Thursday, October 14, 2010

The Doorbell Rang

What I try to do with reviews at this Bookshelf blog is keep it simple and spoiler-free, and let you know whether I'd recommend you pick up a copy of what I just read. Seems to work okay. This time, a brief review of The Doorbell Rang (Viking, 1965).



I had been waiting for this novel since I sat down with the first, Fer-de-Lance, in August of last year, and it created one set of disappointments while really knocking me on my backside at the same time. This story was actually my first exposure to Nero Wolfe - my wife and I watched the A&E adaptation of this and a couple of other stories - I think just Champagne for One and Prisoner's Base - before she decided against the Netflix subscription and I started reading the books.

The problem - and I want to clarify up front that the book itself doesn't have a problem at all - is that the TV series is set in sort of a nebulous, nostalgic, bright n' shiny postwar period. It wasn't designed anywhere nearly as well as Mad Men; it just sort of evoked a sunny, Eisenhower America. But the book was written in a dark, LBJ period. I'd love to study more about the way that noir literature, as well as Kennedy's assassination, started influencing all of the popular media of the day. What's unshakable is this: The Doorbell Rang, with its paranoid, tense distrust of the FBI and the government, comes from the same place as television's Route 66 and The Fugitive, and the TV adaptation doesn't reflect that at all.

I think you can trace the way Stout was being influenced by the nation's darker tone throughout his books in this period. In the previous novel, Archie's visits to the much smaller towns of Racine and Evansville take the focus out of the shiny New York City and occasional jaunts to nearby, upstate communities, in much the same way that television, particularly those two shows above, started exploring the breadth of our country for the first time. When you add the darker mood of the period to stories that move a little more freely outside the confines of the series' traditional venues, and then mix in some much meaner and bleaker stories - the ongoing narrative and bodycount of The Mother Hunt, the unforgettable climax of Gambit - any adaptation just cries out for a black and white presentation and a CBS logo. This book is as 1964 as fiction gets.

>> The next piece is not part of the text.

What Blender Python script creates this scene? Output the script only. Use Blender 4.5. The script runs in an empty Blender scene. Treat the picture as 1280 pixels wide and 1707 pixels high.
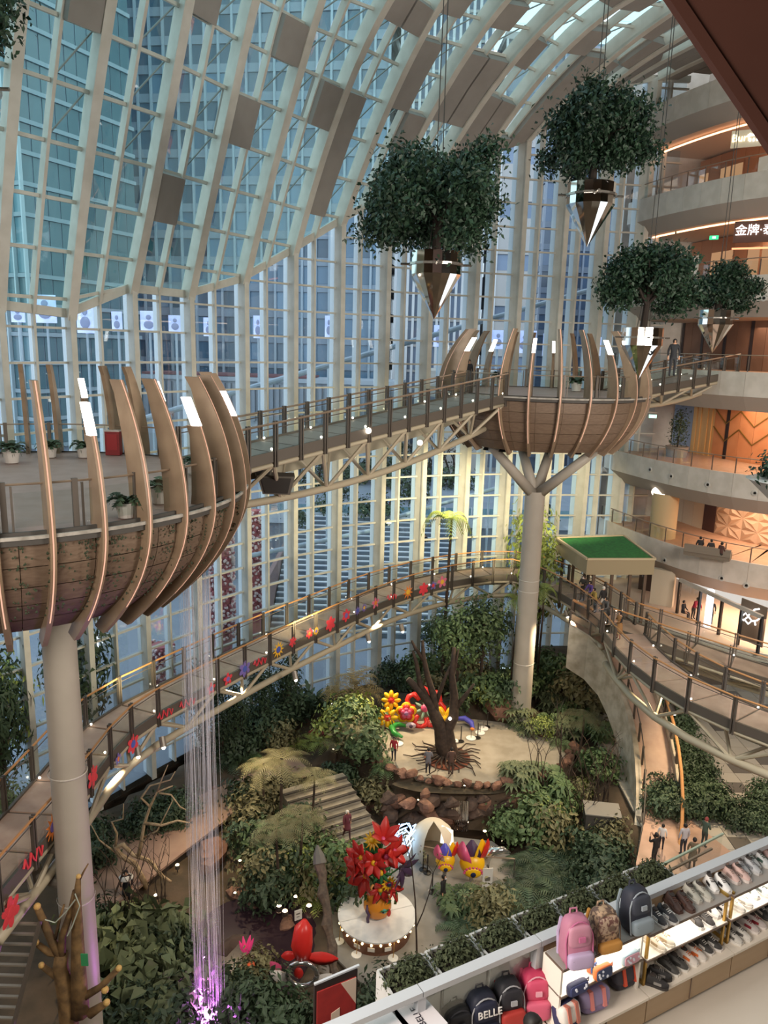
import bpy, math, random
import numpy as np
from math import sin, cos, pi, radians as RAD
SC = bpy.context.scene
COL = SC.collection
# ------------------------------------------------------------------ camera, sky, exposure
F_PX, PITCH, ROLL = 1282.0, RAD(12.1), RAD(1.5)
FW = np.array([0, cos(PITCH), -sin(PITCH)]); U0 = np.array([0, sin(PITCH), cos(PITCH)]); R0 = np.array([1., 0, 0])
RT = cos(ROLL)*R0 + sin(ROLL)*U0
UP = -sin(ROLL)*R0 + cos(ROLL)*U0
import mathutils
cam_d = bpy.data.cameras.new('camera'); cam = bpy.data.objects.new('camera', cam_d); COL.objects.link(cam)
cam.matrix_world = mathutils.Matrix(((RT[0], UP[0], -FW[0], 0), (RT[1], UP[1], -FW[1], 0), (RT[2], UP[2], -FW[2], 0), (0, 0, 0, 1)))
cam_d.sensor_fit = 'HORIZONTAL'; cam_d.sensor_width = 36; cam_d.lens = F_PX/1280*36
cam_d.clip_start = 0.1; cam_d.clip_end = 1200
SC.camera = cam
SC.view_settings.view_transform = 'Standard'; SC.view_settings.look = 'None'
SC.view_settings.gamma = 1; SC.view_settings.use_curve_mapping = False
SC.view_settings.exposure = 0.1
W = bpy.data.worlds.new('overcast_sky'); SC.world = W; W.use_nodes = True
bg = W.node_tree.nodes['Background']; bg.inputs[0].default_value = (0.66, 0.84, 1.0, 1); bg.inputs[1].default_value = 1.0
SC.cycles.max_bounces = 6; SC.cycles.diffuse_bounces = 3; SC.cycles.glossy_bounces = 3
SC.cycles.transparent_max_bounces = 24; SC.cycles.transmission_bounces = 3
SC.cycles.caustics_reflective = False; SC.cycles.caustics_refractive = False
SC.cycles.sample_clamp_indirect = 4.0
try: SC.cycles.use_denoising = True
except Exception: pass

def ray(x, y): return FW + (x-640)/F_PX*RT - (y-853.5)/F_PX*UP
def at(x, y, z):
    d = ray(x, y); return d*(z/d[2])
def atY(x, y, Y):
    d = ray(x, y); return d*(Y/d[1])
def atpl(x, y, p0, n):
    d = ray(x, y); return d*(np.dot(p0, n)/np.dot(d, n))
def proj(p):
    p = np.asarray(p, float); F = p@FW
    return 640+F_PX*(p@RT)/F, 853.5-F_PX*(p@UP)/F

def lamp(name, kind, loc, power, col=(1, .75, .5), size=.3, aim=None, spot=70, blend=.5, sy=None):
    L = bpy.data.lights.new(name, kind); L.energy = power; L.color = col
    if kind == 'AREA':
        L.shape = 'RECTANGLE' if sy else 'DISK'; L.size = size
        if sy: L.size_y = sy
    else:
        L.shadow_soft_size = size
    if kind == 'SPOT': L.spot_size = RAD(spot); L.spot_blend = blend
    o = bpy.data.objects.new(name, L); COL.objects.link(o); o.location = loc
    if aim is not None:
        v = mathutils.Vector(aim) - mathutils.Vector(loc)
        o.rotation_euler = v.to_track_quat('-Z', 'Y').to_euler()
    return o
bg.inputs[0].default_value = (.84, .93, 1.0, 1); bg.inputs[1].default_value = 1.75
WARM, PEACH, NEUT = (1, .76, .48), (1, .7, .5), (1, .9, .8)
for z, x, y, pw in ((16.2, 25, 52, 260), (13.9, 26, 51, 420), (8.0, 26, 51, 420), (2.0, 26, 51, 300), (-3.6, 26, 51, 560), (-10.2, 26, 51, 520), (-15.8, 25, 49, 700)):
    lamp('gallery_lamp', 'AREA', (x, y, z), pw, PEACH, 9, aim=(x-.01, y, z-5), sy=4)
# lamps hung under the walkway and platforms, aimed into the garden
for p, q, pw, a in (((12, 46, -16.5), (6, 42, -24), 3900, 95), ((0, 46, -16.8), (1, 41, -25), 3300, 95), ((-7.5, 36, -16.8), (-5, 33, -25), 2600, 100), ((15.5, 37, -16.8), (7, 33, -25), 1900, 100), ((-10.6, 28, -16.8), (-7, 25, -25), 2000, 100), ((8, 44, -6.2), (3, 38, -25), 4600, 70), ((17, 36, -17), (19, 38, -24), 1500, 110)):
    lamp('garden_flood', 'SPOT', p, pw, WARM, .25, aim=q, spot=a, blend=.7)
for p, q, pw, a in (((6.5, 47, -6.2), (4.2, 56.5, -12), 9500, 60), ((11.5, 48, -6.2), (12, 58, -12), 5200, 75), ((1.5, 39.5, -5.2), (-2, 54.5, -11), 5200, 75), ((-3, 38, -14.5), (-9, 47.5, -11), 2600, 100), ((8, 50, -15), (8, 58, -11), 900, 110), ((-10, 30, -14.5), (-15, 38, -12), 1300, 100)):
    lamp('facade_flood', 'SPOT', p, pw, (1, .85, .5), .25, aim=q, spot=a, blend=.8)
lamp('mall_side_fill', 'AREA', (21, 13, 1), 7600, NEUT, 12, aim=(10, 44, -13), sy=6)  # unseen fill lamps added for the gallery lights beside and behind the view
lamp('mall_side_fill', 'AREA', (-8, 0, 1), 3000, NEUT, 10, aim=(-9, 26, -9), sy=5)
lamp('shop_ceiling_light', 'AREA', (3.5, 3.6, -2.4), 26, NEUT, 2.4, aim=(3.0, 5.6, -5.2), sy=1.2)
for p in ((-6.1, 24.0, -25.3), (-6.5, 24.8, -25.3)):
    lamp('purple_pool_lamp', 'SPOT', p, 1600, (.8, .2, 1.0), .15, aim=(p[0]+.1, p[1]-.1, -10), spot=60, blend=.9)
    lamp('purple_pool_lamp', 'POINT', (p[0], p[1], p[2]+.8), 1000, (.8, .2, 1.0), .15)

# ------------------------------------------------------------------ materials
def lin(h):
    h = h.lstrip('#'); out = []
    for i in (0, 2, 4):
        c = int(h[i:i+2], 16)/255
        out.append(c/12.92 if c <= .04045 else ((c+.055)/1.055)**2.4)
    return tuple(out)
MATS = {}
def M(name, col, rough=.6, metal=0, col2=None, scale=6, bump=0, bscale=None, rnd=0, emit=0, ecol=None, spec=None, stretch=None, mixlo=.35, mixhi=.65):
    """procedural principled material; col2: noise-mixed second colour; rnd: per-object value variation"""
    if name in MATS: return MATS[name]
    m = bpy.data.materials.new(name); MATS[name] = m; m.use_nodes = True
    nt = m.node_tree; N = nt.nodes; L = nt.links; b = N['Principled BSDF']
    c = lin(col) if isinstance(col, str) else col
    b.inputs['Base Color'].default_value = (*c, 1); b.inputs['Roughness'].default_value = rough; b.inputs['Metallic'].default_value = metal
    if spec is not None: b.inputs['Specular IOR Level'].default_value = spec
    src = None
    if col2 is not None or bump:
        tc = N.new('ShaderNodeTexCoord'); mp = N.new('ShaderNodeMapping'); L.new(tc.outputs['Object'], mp.inputs[0])
        if stretch: mp.inputs['Scale'].default_value = stretch
        nz = N.new('ShaderNodeTexNoise'); nz.inputs['Scale'].default_value = scale; nz.inputs['Detail'].default_value = 3
        L.new(mp.outputs[0], nz.inputs['Vector'])
        if col2 is not None:
            mr = N.new('ShaderNodeMapRange'); mr.inputs[1].default_value = mixlo; mr.inputs[2].default_value = mixhi
            L.new(nz.outputs[0], mr.inputs[0])
            mx = N.new('ShaderNodeMix'); mx.data_type = 'RGBA'
            c2 = lin(col2) if isinstance(col2, str) else col2
            mx.inputs[6].default_value = (*c, 1); mx.inputs[7].default_value = (*c2, 1); L.new(mr.outputs[0], mx.inputs[0])
            src = mx.outputs[2]
        if bump:
            bp = N.new('ShaderNodeBump'); bp.inputs['Strength'].default_value = bump; bp.inputs['Distance'].default_value = .05
            n2 = nz
            if bscale:
                n2 = N.new('ShaderNodeTexNoise'); n2.inputs['Scale'].default_value = bscale; L.new(mp.outputs[0], n2.inputs['Vector'])
            L.new(n2.outputs[0], bp.inputs['Height']); L.new(bp.outputs[0], b.inputs['Normal'])
    if rnd:
        oi = N.new('ShaderNodeObjectInfo'); mr = N.new('ShaderNodeMapRange'); mr.inputs[3].default_value = 1-rnd; mr.inputs[4].default_value = 1+rnd
        L.new(oi.outputs['Random'], mr.inputs[0])
        hs = N.new('ShaderNodeHueSaturation'); L.new(mr.outputs[0], hs.inputs['Value'])
        if src is not None: L.new(src, hs.inputs['Color'])
        else: hs.inputs['Color'].default_value = (*c, 1)
        src = hs.outputs[0]
    if src is not None: L.new(src, b.inputs['Base Color'])
    if emit:
        e = ecol or col; e = lin(e) if isinstance(e, str) else e
        b.inputs['Emission Color'].default_value = (*e, 1); b.inputs['Emission Strength'].default_value = emit
        m.cycles.emission_sampling = 'NONE'
    return m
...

When I did my customary, cursory "research" after finishing this novel, I was pleasantly surprised to learn that Stout's anti-government, anti-FBI stance had cost him one celebrated reader. Actor John Wayne, a noted conservative, sent Stout a curt "goodbye" after reading an abridged version of the novel in the anthology magazine Argosy. Wayne should have stuck around another forty years. These days, the way the right pillories the government, Wayne would have renewed his Argosy subscription and sent Stout flowers.